CROWLEY: I’m running short of time. I just need a quick answer to this because I want to ask you about U.S.-Russian relations in general. Are you going to give Ukraine military aid?

BLINKEN: So we’re looking at every request that we’re getting from the Ukrainians. We’re studying —


CROWLEY: You said that for a couple of weeks. So have you decided that it should have military aid?

BLINKEN: All of that is under review. Let me say two things about that.

First, what we’re focused on is making sure that we can act in the areas that we can be the most immediately effective, and that involves supporting Ukraine economically and indeed we’d like to get this loan guarantee done. Congress is coming back. We hope it’ll pass the loan guarantee and IMF coda (ph) reform.

Second, we’re working as I said to make sure that there’s a cost exacted of Russia and indeed that it feels the pressure. That’s what we’re working on. And when it comes to military assistance we’re looking at it. The facts are these. Even if assistance were to go to Ukraine that’s very unlikely to change Russia’s calculus or prevent an invasion.

CROWLEY: Many, many more troops, it’s just that, you know, it seems like Ukraine might like a little more weaponry.
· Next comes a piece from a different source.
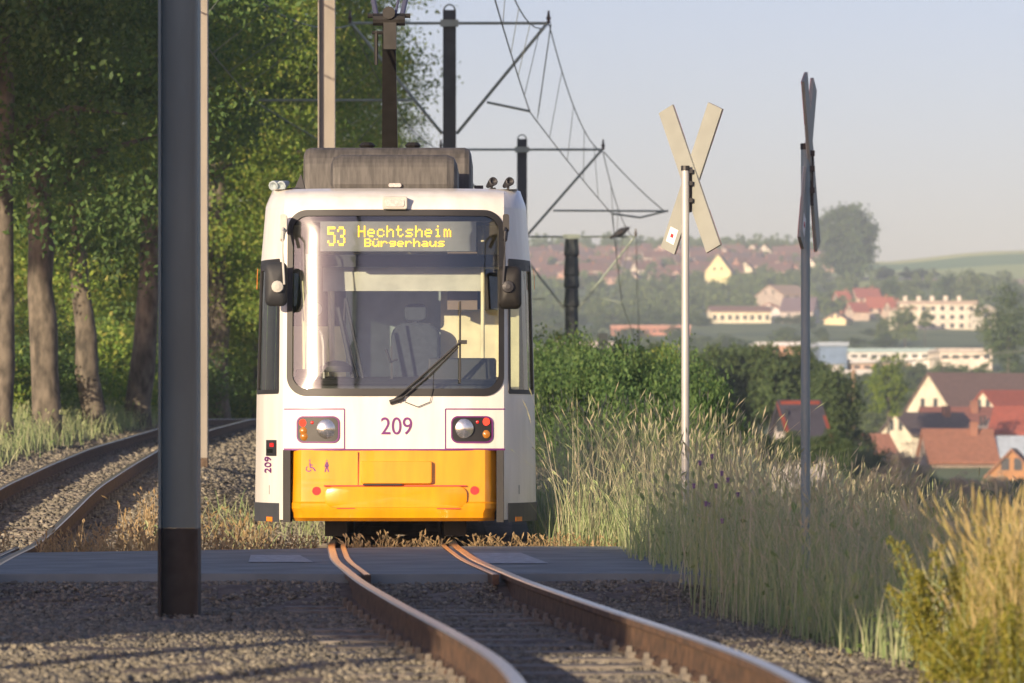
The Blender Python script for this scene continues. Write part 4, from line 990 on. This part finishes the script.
# golden leafy weeds at the lower right
def weed(px, Y, hgt, spread, label, mt, seed, nst=9, leaf=.03, grp='golden leafy weeds in the lower right'):
    x = PX(px, Y); g = np.random.default_rng(seed); zb_ = G(x, Y); t = thing('weed_plant', label, 'plant', (x, Y, zb_), 0, grp)
    m = MB(); P = []
    for k in range(nst):
        a = g.uniform(0, 6.28); ln = g.uniform(.1, 1)*spread; h = hgt*g.uniform(.6, 1.05); pts = [Vector((math.cos(a)*ln*(u**1.5), math.sin(a)*ln*(u**1.5), h*u)) for u in np.linspace(0, 1, 6)]
        m.tube(pts, [.006,.005,.005,.004,.003,.002], 5)
        for u in np.linspace(.2, 1, 46):
            i = min(4, int(u*5)); p = pts[i].lerp(pts[i+1], u*5-i); r = .034*(1.25-u)+.004
            for q in range(5): P.append(np.array(p)+g.normal(size=3)*[r, r, r*.7]+[0, 0, .02])
    m.build('stem', M['green_grass'], t); link('foliage', quads('foliage', rand_leaves(np.array(P), leaf, seed+1, .3, -.8), mt), t)
    return t
WL = ['tallest feathery golden weed leaning left of the others','golden weed behind the low plants in the lower right','golden weed near the right frame edge','golden weed cut by the right frame edge','low weed at the bottom of the picture in front of the golden ones','low weed nearest the gravel on the right','low weed in the bottom right corner','golden weed rising behind the others at right']
for i, (px, Y, h, sp) in enumerate([(930,18.8,.62,.30),(965,18.9,.62,.24),(1000,18.2,.66,.24),(1028,18.0,.7,.2),(975,17.3,.34,.26),(938,17.7,.24,.16),(1012,17.0,.40,.24),(1005,19.6,.78,.24)]):
    weed(px, Y, h, sp, WL[i], M['leafGold'], 200+i, (13,10,11,10,9,6,10,10)[i], .015)
X, Y, g = scatter(4600, (1.9, 3.2), (17.6, 21), lambda X, Y, g: X/Y > .110+.012*g.random(len(X)), 44)
h = .84*g.uniform(.35, 1.12, len(X)); o = link('golden_grass', indexed('golden_grass', *blades(X, Y, h, .0026+.0*X, .2, 45, .8, .13, .005), M['gold'])); tag(o, 'tall golden sunlit grass at the right frame edge', 'grass', kind='stuff')
# thistles in the shaded grass
for i, (px, Y, h) in enumerate([(700,25,.95),(712,25.3,1.0),(722,25.5,.9),(706,24.6,.7),(694,25.2,.8)]):
    x = PX(px, Y); t = thing('thistle', 'purple flowering thistle in the shaded tall grass right of the rails', 'plant', (x, Y, G(x, Y)), 0, 'thistles in the tall grass')
    m = MB(); m.tube([(0,0,0),(.02,0,h*.6),(0,0,h)], .006, 5); m.tube([(.02,0,h*.6),(.1,0,h*.85)], .004, 5); m.build('stem', M['green_grass'], t)
    for q in ((0,0,h),(.1,0,h*.85)): m = MB(); m.lathe([(.005,0),(.011,.01),(.009,.018),(.014,.03),(.006,.034)], 8, Matrix.Translation(q)); m.build('flower', M['thistle'], t)

# dark bushes between grass and valley
for i in range(20):
    px = 530+i*9+random.uniform(-4, 4); Y = 62+random.uniform(0, 22); x = PX(px, Y)
    tops = np.interp(px, [530,560,580,600,640,660,700], [374,386,368,360,366,378,392])+random.uniform(-4, 22)
    zt = PZ(tops, Y); zg = G(x, Y); h = max(1.0, (zt-zg)/2)
    t = thing('bush', 'leafy bush behind the tall grass to the right of the tram', 'bush', (x, Y, zg), 0, 'bushes behind the tall grass')
    m = MB(); m.tube([(0,0,-.2),(.05,0,h)], [.06,.03], 6); m.build('stem', M['bark'], t)
    link('foliage', (SHB if i % 5 else SH)[i % 2], t, (0,0,h*1.05), i, (random.uniform(.35, .6), .6, h/1.2))
# far tree meshes
def far_crown(seed, mt, ext=(1,1,1.1), K=70, Mn=26, leaf=.10, **kw): return crown(seed, K, Mn, ext, .17, leaf, mt, aspect=.8, **kw)[0]
FT = [far_crown(101+i, M['leafFar' if i % 2 else 'leafFarB'], shell=.5) for i in range(5)]
LIME = far_crown(120, M['leafLime']); HT = [far_crown(131+i, M['leafFarB'], K=150, Mn=60, leaf=.055, shell=.55) for i in range(2)]
TRK = MB(); TRK.tube([(0,0,-1.5),(0,0,0),(.03,0,1.2)], [.10,.07,.04], 6); TRKM = TRK.mesh('trunk', M['bark'])
def far_tree(px, top, bot, wpx, label, group=None, me=None, Y=None, ratio=None):
    Y = Y or Y_for(bot); x = PX(px, Y); s_ = F/Y; zb_ = G(x, Y); zt = PZ(top, Y); H = zt-zb_; rw = wpx/2/s_
    t = thing('tree', label, 'tree', (x, Y, zb_), 0, group)
    rh = min(H*.46, rw*1.15); link('trunk', TRKM, t, (0,0,0), 0, (min(rw, 3), min(rw, 3), H*.6))
    link('crown', me or random.choice(FT), t, (0,0,H-rh*1.05), random.uniform(0, 6), (rw, rw, rh)); return t
# wooded belt, Y about 250
for i in range(13):
    px = 682+i*12.5+random.uniform(-4, 4); Y = 235+random.uniform(0, 50)
    top = np.interp(px, [680,700,730,760,800,830], [362,354,354,352,354,374])+random.uniform(-3, 10)
    far_tree(px, top, 0, random.uniform(40, 60), 'dark round tree in the belt beyond the tall grass', 'dark trees beyond the tall grass', HT[i % 2], Y)
for i in range(12):
    px = 835+i*17+random.uniform(-4, 4); Y = 300+random.uniform(0, 30)
    top = np.interp(px, [835,860,900,950,1024], [400,436,472,480,482])+random.uniform(-3, 8)
    far_tree(px, top, 0, random.uniform(30, 44), 'green tree in front of the village houses', 'trees in front of the village', HT[i % 2], Y)
for i in range(9):
    px = 545+i*17+random.uniform(-4, 4); Y = 200+random.uniform(0, 40)
    far_tree(px, random.uniform(348, 366), 0, random.uniform(34, 46), 'green tree below the masts beyond the bushes', 'trees below the masts', HT[i % 2], Y)
for px, tp in ((764,436),(780,440),(795,434),(812,439),(829,432),(842,442)): far_tree(px, tp, 0, 22, 'low bushy tree before the red edged house', 'low trees before the red edged house', HT[px % 2], 205)
far_tree(846, 208, 282, 56, 'large round tree standing alone high on the ridge', None, far_crown(150, M['leafFarB'], K=220, Mn=60, leaf=.06, shell=.3, lump=.15), 1420)
far_tree(888, 362, 0, 40, 'bright lime green tree beside the wooden pole', None, LIME, 440)
t = far_tree(1008, 302, 0, 52, 'dark open crowned tree at the right frame edge', None, far_crown(152, M['leafFarB'], K=90, Mn=60, leaf=.05, shell=.6, lump=.4), 570)
for px, tp, bt, w_, lab in [(905,318-10,352,24,'small dark tree before the long pale apartment block'),(925,310,350,14,'slim tree before the pale apartment block'),(884,318,345,16,'round tree left of the pale apartment block'),(968,272,306,26,'dark round tree behind the apartment block'),(948,276,304,26,'pale round tree behind the apartment block'),(887,282,306,22,'round tree in the fields above the red roofs'),(912,283,300,20,'low round tree in the fields left of the apartment block'),(1006,286,320,30,'tree behind the right end of the apartment block'),(575+60,378,410,18,'small tree below the masts')]:
    far_tree(px, tp, bt, w_, lab)
def band_trees(n, x0, x1, b0, b1, h0, h1, w0, w1, label, group, avoid=(), acc=None):
    for i in range(n):
        px = random.uniform(x0, x1); bt = random.uniform(b0, b1)
        if any(a[0] < px < a[1] and a[2] < bt < a[3] for a in avoid): continue
        tp = bt-random.uniform(h0, h1); wd = random.uniform(w0, w1)
        if acc is None: far_tree(px, tp, bt, wd, label, group); continue
        Y = Y_for(bt); x = PX(px, Y); z = G(x, Y); rw = wd/2*Y/F; H = (bt-tp)*Y/F; rh = H*.6
        k = random.randrange(4); a = random.uniform(0, 6.28); P = SM[k]; c_, s__ = math.cos(a), math.sin(a)
        acc.append(np.stack([(P[..., 0]*c_-P[..., 1]*s__)*rw+x, (P[..., 0]*s__+P[..., 1]*c_)*rw+Y, P[..., 2]*rh+z+H-rh], -1))
SM = []
for k in range(4):
    Pp, _ = clump_points(301+k, 34, 14, (1,1,1), .17, shell=.5); SM.append(rand_leaves(Pp, .17, 310+k, .8, .6))
WOOD = []
AV = [(704,780,316,345),(822,860,320,340),(832,900,312,330),(896,1000,322,360),(755,1000,356,392),(757,806,300,320)]
band_trees(260, 525, 1030, 288, 322, 8, 17, 10, 22, '', '', AV, WOOD)
band_trees(120, 525, 1030, 322, 350, 8, 15, 14, 26, 'green tree on the lower part of the far slope', 'trees on the lower slope', AV)
band_trees(60, 830, 1030, 376, 436, 14, 26, 18, 30, 'dark green tree among the village houses', 'trees among the village houses')
band_trees(34, 545, 830, 345, 366, 8, 14, 16, 24, 'green tree at the foot of the far slope', 'trees at the foot of the slope', AV)
band_trees(150, 525, 835, 253, 257, 10, 18, 8, 20, '', '', (), WOOD)
band_trees(230, 525, 830, 260, 292, 6, 12, 7, 15, '', '', (), WOOD)
band_trees(22, 880, 1030, 274, 292, 5, 9, 9, 22, '', '', (), WOOD)
o = link('distant_woods', quads('distant_woods', np.concatenate(WOOD), M['leafFar'])); tag(o, 'hazy green trees massed over the distant slope', 'woodland', kind='stuff')

# ---------------------------------------------------------------- houses
HMAT = {}
def hm(kind, c):
    k = (kind, c)
    if k not in HMAT: HMAT[k] = mat('%s_%d' % (kind, len(HMAT)), c, .85, var=.14, scale=.7 if kind == 'wall' else 2.2, detail=6)
    return HMAT[k]
def house(px, base_py, Y, L_, W_, eave, ridge, yaw, wc, rc, label, group=None, nwin=3, floors=1, chim=True, flat=False, name='house', cat='house', gwin=True, base_z=None, winc=None, hip=0):
    x = PX(px, Y); zb_ = base_z if base_z is not None else PZ(base_py, Y)
    t = thing(name, label, cat, (x, Y, zb_), R(yaw), group)
    m = MB(); m.box(-L_/2, L_/2, -W_/2, W_/2, -4, eave)
    if not flat and not hip: m.prism([(-W_/2, eave), (W_/2, eave), (0, ridge)], 0, -L_/2, L_/2)
    m.build('wall', hm('wall', wc), t)
    if flat:
        m = MB(); m.box(-L_/2-.2, L_/2+.2, -W_/2-.2, W_/2+.2, eave, eave+.5); rf = m.build('roof', hm('roof', rc), t)
    elif hip:
        m = MB(); o_ = .5; zt = ridge; e = eave-.1
        vs = [(-L_/2-o_,-W_/2-o_,e),(L_/2+o_,-W_/2-o_,e),(L_/2+o_,W_/2+o_,e),(-L_/2-o_,W_/2+o_,e),(-L_/2+hip,0,zt),(L_/2-hip,0,zt)]
        m.add(vs, [(0,1,5,4),(1,2,5),(2,3,4,5),(3,0,4),(3,2,1,0)]); rf = m.build('roof', hm('roof', rc), t)
    else:
        m = MB(); sl = (ridge-eave)/(W_/2); oh = .5; th = .28
        for s in (-1, 1):
            q = [(0, ridge+.02), (s*(W_/2+oh), eave-oh*sl+.02), (s*(W_/2+oh), eave-oh*sl+th), (0, ridge+th)]
            m.prism(q, 0, -L_/2-oh*.6, L_/2+oh*.6)
        rf = m.build('roof', hm('roof', rc), t)
    if chim: m = MB(); m.box(L_*.18, L_*.18+.8, -.9, -.2, ridge-1.2 if not flat else eave, (ridge if not flat else eave)+1.0); m.build('chimney', hm('wall', (.3,.14,.09)), rf)
    wm_ = M['glassdark']
    for s in ((-1,) if abs(yaw) < 60 else (-1, 1)):
        for fl in range(floors):
            z0 = 1.0+fl*2.8
            if z0+1.3 > eave: break
            for k in range(nwin):
                xx = -L_/2+L_*(k+.5)/nwin
                m = MB(); m.box(xx-.5, xx+.5, s*W_/2-.04, s*W_/2+.04, z0, z0+1.3); m.build('window', wm_, t)
    if gwin and not flat:
        for s in (-1, 1):
            if (s < 0) == (yaw >= 0) or abs(yaw) > 60:
                for yy in (-W_*.14, W_*.14):
                    m = MB(); m.box(s*L_/2-.04, s*L_/2+.04, yy-.4, yy+.4, eave+.4, eave+1.6); m.build('window', wm_, t)
    return t
CREAM=(.74,.70,.55); WHITE=(.75,.73,.68); BRN=(.17,.11,.095); DBRN=(.11,.085,.085); ORG=(.31,.14,.085); RED=(.32,.085,.055); TAN=(.42,.30,.22)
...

But let me move you on, because I do want to ask you about the overarching relationship between the U.S. and Russia. We have needed them in Syria; three years ago the president said Bashar al-Assad has to go.

This summer Bashar al-Assad is running for re-election. Iran is running out of time for the U.S. and Iran to come to some sort of deal on its nuclear ambitions. Russia has been seen as key to all of that. They’re already — so the assumption that that all falls apart now.

BLINKEN: Well, look, Candy, Russia in each of these areas is not acting because it wants to do a favor to us. It’s acting out of self- interest. And so we have had cooperation from Russia on Iran, as you said, on Afghanistan, on the New START treaty and to a lesser extent on Syria, at least it’s been focused on the chemical weapons. In each of these areas Russia is acting out of its perceived self-interest. That interest hasn’t changed. And so in that sense it’s likely that the cooperation will continue.

CROWLEY: Likely but you’re not for sure. There’s been no sort of heavy duty things going on since Crimea happened.

BLINKEN: We haven’t seen a pullback in that cooperation. In fact, we’ve had — our teams are working together on Iran, in the negotiations. That’s continuing.

CROWLEY: Thank you very much (INAUDIBLE) we appreciate it.